Достоевский и Константин Леонтьев
Добавлю от себя, что Достоевский по крови не принадлежал к высшему сословию: мать его была из купечества, отец, выучившийся на медика, происходил из деревенских дьячков. Дворянство папаша получил за выслугу, а два небольших имения приобрел, когда ему было за сорок – возраст для того времени почтенный. Любовь Достоевская, дочь Федора Михайловича, полагала, что отец писателя в какой-то мере является прообразом убиенного Федора Павловича Карамазова.
Достоевский начинал как либерал западного толка, но после приговора за участие в революционном кружке Петрашевского к смертной казни, замененной в последний момент каторжными работами, он превратился в консерватора и монархиста. До каторги Федор Михайлович ни разу не выезжал за границу, а в последние двадцать лет жизни около пяти лет провел в Западной Европе.
В заметке «От автора» Достоевский определяет главным героем повествования младшего из Карамазовых Алешу – монастырского послушника и ученика старца Зосимы. Федор Михайлович не скрывал, что речь идет об Оптиной Пустыни, куда он приезжал в 1878 году, и о старце Амвросии, которого знал якобы лично. Но это в некотором роде фантазии.
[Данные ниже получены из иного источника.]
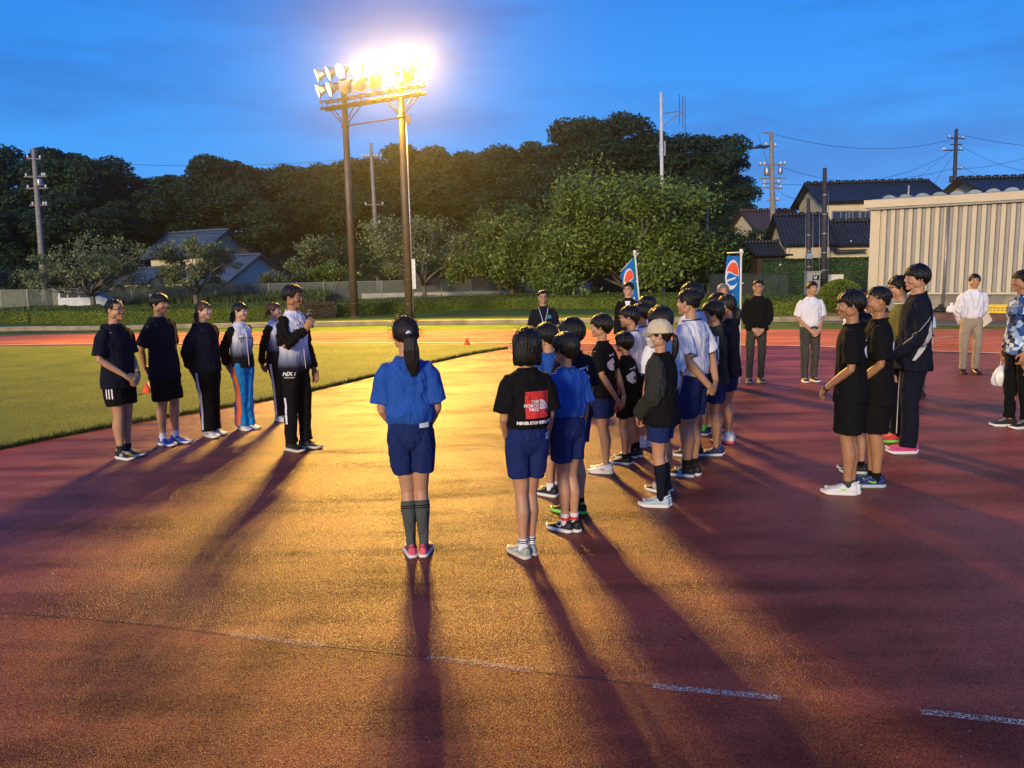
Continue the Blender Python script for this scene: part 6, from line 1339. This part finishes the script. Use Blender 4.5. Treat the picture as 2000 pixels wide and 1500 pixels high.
q = P(478, 488, 60.2); b = BM(); box(b, q, (1.0, .5, .12), rz=R(-32)); obj('gable_vent', b, M_wood, hs, world=True)
q = P(269, 554, 59.3); window(hs, None, q, R(-32), .22, .32, 1, lit=True)
# right house
d = 48; o = P(1640, 480, d); h2 = thing('tiled_house', 'two storey cream house with dark tiled roofs beside the hall', 'house', (o.x, o.y, 0))
def g2(py, px=1640, dd=48): return P(px, py, dd).z
A = P(1690, 400, 50.5); gable(h2, (A.x, A.y), R(-4), 6.6, 5.0, 0, g2(391, 1690, 50.5), g2(357, 1690, 50.5), .5, wallm=M_cream, roofm=M_tiled)
A2 = P(1622, 440, 46.5); gable(h2, (A2.x+1.6, A2.y), R(-4), 6.0, 2.6, 0, g2(466, 1620, 45), g2(434, 1620, 46.5), .45, wallm=M_cream, roofm=M_tiled)
A3 = P(1562, 440, 46.0); gable(h2, (A3.x, A3.y), R(-4), 2.3, 3.4, 0, g2(466, 1562, 44.5), g2(421, 1562, 46), .4, wallm=M_cream, roofm=M_tiled)
for px_, w_ in ((1642, .95), (1665, .75), (1690, .55)): window(h2, None, P(px_, 421, 47.85), R(-4), w_, .5, 2)
q = P(1660, 489, 44.7); b = BM(); box(b, q, (1.7, .4, .10)); obj('awning', b, M_wood, h2, world=True)
for px_ in (1577, 1610, 1662): b = BM(); q = P(px_, 471, 44.3); ell(b, q, (.045, .045, .045), 8); obj('insulator', b, M_white, h2, world=True)
o = P(1498, 430, 56); h3 = thing('brown_roof_house', 'small house with brown roof mostly hidden behind the right utility pole', 'house', (o.x, o.y, 0)); gable(h3, (o.x, o.y), R(10), 3.4, 4.0, 0, P(1498, 447, 56).z, P(1498, 412, 56).z, .4, roofm=M_tiler, wallm=M_cream)
o = P(1500, 470, 46); h4 = thing('dark_shed', 'low dark tiled shed between the utility pole and the cream house', 'shed', (o.x, o.y, 0)); gable(h4, (o.x, o.y), R(4), 2.2, 2.6, 0, P(1505, 492, 46).z, P(1505, 474, 46).z, .4, roofm=M_tiled, wallm=M_wood)
o = P(1960, 370, 44); h5 = thing('dark_roof_house', 'house with dark tiled roof rising behind the hall at the right edge', 'house', (o.x, o.y, 0)); gable(h5, (o.x+1, o.y), R(-3), 6.0, 4.6, 0, P(1960, 377, 44).z, P(1960, 348, 44).z, .5, roofm=M_tiled, wallm=M_cream)
# the hall with the ribbed wall
wa = P(1699, 500, 27.5); wa.z = 0; wb = P(2330, 500, 22.6); wb.z = 0; hall = thing('hall', 'flat roofed hall with cream ribbed wall on a stained concrete base', 'building', wa)
du = (wb-wa); Lh = du.length; du.normalize(); dn = Vector((-du.y, du.x, 0)); Mh = Matrix(((du.x, dn.x, 0, wa.x), (du.y, dn.y, 0, wa.y), (0, 0, 1, 0), (0, 0, 0, 1)))
zb = .80; zt = P(1720, 410, 27.4).z; ztop = P(1720, 391, 27.4).z
M_hall = mat('cream_cladding', (.50, .46, .345), .7, var=.05, vs=1.5, bump=.1, bs=20); M_hallg = mat('grey_cladding', (.30, .295, .27), .6, var=.08, vs=2)
M_stain = mat('stained_concrete', (.10, .095, .08), .9, vs=1.6, col2=(.33, .31, .26), bump=.5, bs=20, detail=10, stretch=(1, 1, .45))
def hobj(nm, b, m, par=None, sm=False): b.transform(Mh); return obj(nm, b, m, par or hall, sm, world=True)
b = BM(); box(b, (Lh/2, 3, (zb-.3)/2), (Lh+.1, 6, zb+.3)); hobj('base_wall', b, M_stain)
b = BM(); box(b, (Lh/2, 3.02, (zt+zb)/2), (Lh, 6, zt-zb)); hobj('wall', b, M_hall)
b = BM(); box(b, (.14, -.03, (zt+zb)/2), (.30, .10, zt-zb)); 
x = .42; per = .262
while x < Lh-.2: box(b, (x, -.045, (zt+zb)/2+.0), (.125, .09, zt-zb-.02)); x += per
box(b, (Lh/2, -.05, zb+.0), (Lh, .14, .07)); hobj('cladding', b, M_hall)
b = BM(); x = .42+per/2
while x < Lh-.2:
    r = [[Vector((x+math.sin(a)*.062, -.012-math.cos(a)*.045, z)) for a in (math.pi*k/8-math.pi/2 for k in range(9))]+[Vector((x, .02, z))] for z in (zb+.05, zt-.03)]; loft(b, r); x += per
hobj('grey_ribs', b, M_hallg, sm=False)
b = BM(); box(b, (Lh/2, -.10, zt+.035), (Lh+.2, .26, .07)); hobj('soffit', b, M_hallg); b = BM(); box(b, (Lh/2-.05, -.12, (zt+.07+ztop)/2), (Lh+.3, .34, ztop-zt-.07)); hobj('fascia', b, M_hall)
b = BM(); box(b, (Lh/2, 3, ztop-.12), (Lh, 6, .16)); hobj('roof', b, M_hallg)
b = BM(); tube(b, [(P(1884, 420, 26).x-wa.x+0, -.12, zt+.02)]*1+[(P(1884, 420, 26).x-wa.x, -.12, .1)], .05, 10); hobj('downpipe', b, M_sash, sm=True)
M_poly = mat('translucent_panel', (.22, .31, .37), .25, spec=.6, alpha=.85)
x = .5; k = 0
while x < Lh-.5:
    b = BM(); rr = []
    for y_ in (.05, 5.8): rr.append([Vector((x+.235*math.cos(a), y_, ztop-.05+.20*math.sin(a))) for a in (math.pi*j/10 for j in range(11))])
    loft(b, rr); hobj('roof_arch', b, M_poly, sm=False); x += .50; k += 1
    if k > 24: break
b = BM(); tube(b, [(0, -.02, ztop+.02), (Lh, -.02, ztop+.02)], .02, 6); hobj('roof_rail', b, M_sash); b = BM(); tube(b, [(1.1, .02, ztop), (1.1, .02, ztop+.42)], .03, 6); hobj('roof_vent', b, M_sash)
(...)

В Оптине Ф. М. пробыл всего три дня.
Достоевский относил себя к глубоко верующим людям, он впервые прочитал евангелие на каторге, но потом возвращался к нему множество раз. Эпиграфом к «Братьям Карамазовым» взят 24-й стих 12-й главы Евангелия от Иоанна: «Истинно, истинно говорю вам: если пшеничное зерно, пав в землю, не умрет, то останется одно; а если умрет, то принесет много плода». Эти слова, повторенные в тексте романа, выражают надежду писателя на грядущее обновление и процветание России, а также всего человечества. Такое обновление и процветание должно наступить вслед за всеобщим разложением и упадком.
Далее более подробно процитирую Константина Николаевича Леонтьева:
«В страстной, восторженной проповеди Достоевским всечеловеческого братства можно разглядеть признаки тайной его верности демократическому гуманизму европейского типа, противоречащему аскетическим основам православия и религии вообще. Все надежды на земную любовь и на мир земной можно найти и в песнях Беранже, и еще больше у Жорж Санд, и у многих других… Гуманность может вести к тому сухому и самоуверенному утилитаризму, к тому эпидемическому умопомешательству нашего времени, которое можно психиатрически назвать прогрессирующей демократической манией. Всё дело в том, что мы претендуем сами по себе, без помощи Божией, быть или очень добрыми, или, что еще ошибочнее, быть полезными… Горе, страдание, разорение, обиду христианство зовет даже иногда посещением Божиим. А гуманность простая хочет стереть с лица земли эти полезные нам обиды, разорения и горести.
По учению церкви, мир “лежит во грехе“ и спасение на земле невозможно. Блаженство возможно лишь за гробом, в потустороннем мире. Достоевский же, разделяя веру демократов и социалистов, хочет преобразовать мир, стремится к раю не на небе, а на земле… Сильные страницы романа предопределило ощущение нестерпимого трагизма жизни, гармонирующее с учением церкви о том, что мир проклят и лежит во грехе. Самоотверженное и нравственно привлекательное в поступках и настроениях героев Достоевского осталось бы под спудом, если бы не было буднично трагических условий жизни, избранных автором в качестве главного сюжетного основания для своего романа. Мы найдем это в доме бедного капитана (Снегирева), в истории несчастного Илюши и его любимой собаки, мы найдем это в самой завязке драмы: читатель знает, что Дмитрий Карамазов не виновен в убийстве отца и пострадает напрасно».